* [Recorded data]

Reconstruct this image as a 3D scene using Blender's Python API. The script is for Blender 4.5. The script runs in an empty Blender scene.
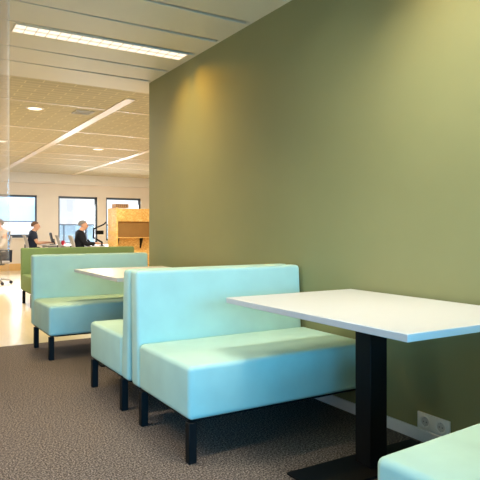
import bpy, bmesh, math, random
from mathutils import Vector, Matrix
random.seed(4)
S = bpy.context.scene
COL = S.collection
PI = math.pi

# ------------------------------------------------------------------ helpers
def lin(r, g, b):
    f = lambda c: (c/255/12.92) if c/255 <= .04045 else ((c/255+.055)/1.055)**2.4
    return (f(r), f(g), f(b), 1)

class NT:
    def __init__(s, name):
        s.m = bpy.data.materials.new(name); s.m.use_nodes = True
        s.t = s.m.node_tree; s.t.nodes.clear()
        s.out = s.n('ShaderNodeOutputMaterial')
    def n(s, typ, **kw):
        x = s.t.nodes.new(typ)
        for k, v in kw.items():
            if k.startswith('_'): setattr(x, k[1:], v)
            else: x.inputs[k.replace('9', ' ')].default_value = v
        return x
    def l(s, a, b): s.t.links.new(a, b)
    def coord(s, scale=(1, 1, 1)):
        tc = s.n('ShaderNodeTexCoord'); mp = s.n('ShaderNodeMapping'); mp.inputs['Scale'].default_value = scale
        s.l(tc.outputs['Object'], mp.inputs['Vector']); return mp.outputs['Vector']
    def ramp(s, fac, stops):
        r = s.n('ShaderNodeValToRGB'); e = r.color_ramp.elements
        while len(e) < len(stops): e.new(.5)
        for i, (p, c) in enumerate(stops): e[i].position = p; e[i].color = c
        s.l(fac, r.inputs['Fac']); return r.outputs['Color']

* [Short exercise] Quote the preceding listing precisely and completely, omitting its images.

* [Solution for this exercise]
Reconstruct this image as a 3D scene using Blender's Python API. The script is for Blender 4.5. The script runs in an empty Blender scene.
import bpy, bmesh, math, random
from mathutils import Vector, Matrix
random.seed(4)
S = bpy.context.scene
COL = S.collection
PI = math.pi

# ------------------------------------------------------------------ helpers
def lin(r, g, b):
    f = lambda c: (c/255/12.92) if c/255 <= .04045 else ((c/255+.055)/1.055)**2.4
    return (f(r), f(g), f(b), 1)

class NT:
    def __init__(s, name):
        s.m = bpy.data.materials.new(name); s.m.use_nodes = True
        s.t = s.m.node_tree; s.t.nodes.clear()
        s.out = s.n('ShaderNodeOutputMaterial')
    def n(s, typ, **kw):
        x = s.t.nodes.new(typ)
        for k, v in kw.items():
            if k.startswith('_'): setattr(x, k[1:], v)
            else: x.inputs[k.replace('9', ' ')].default_value = v
        return x
    def l(s, a, b): s.t.links.new(a, b)
    def coord(s, scale=(1, 1, 1)):
        tc = s.n('ShaderNodeTexCoord'); mp = s.n('ShaderNodeMapping'); mp.inputs['Scale'].default_value = scale
        s.l(tc.outputs['Object'], mp.inputs['Vector']); return mp.outputs['Vector']
    def ramp(s, fac, stops):
        r = s.n('ShaderNodeValToRGB'); e = r.color_ramp.elements
        while len(e) < len(stops): e.new(.5)
        for i, (p, c) in enumerate(stops): e[i].position = p; e[i].color = c
        s.l(fac, r.inputs['Fac']); return r.outputs['Color']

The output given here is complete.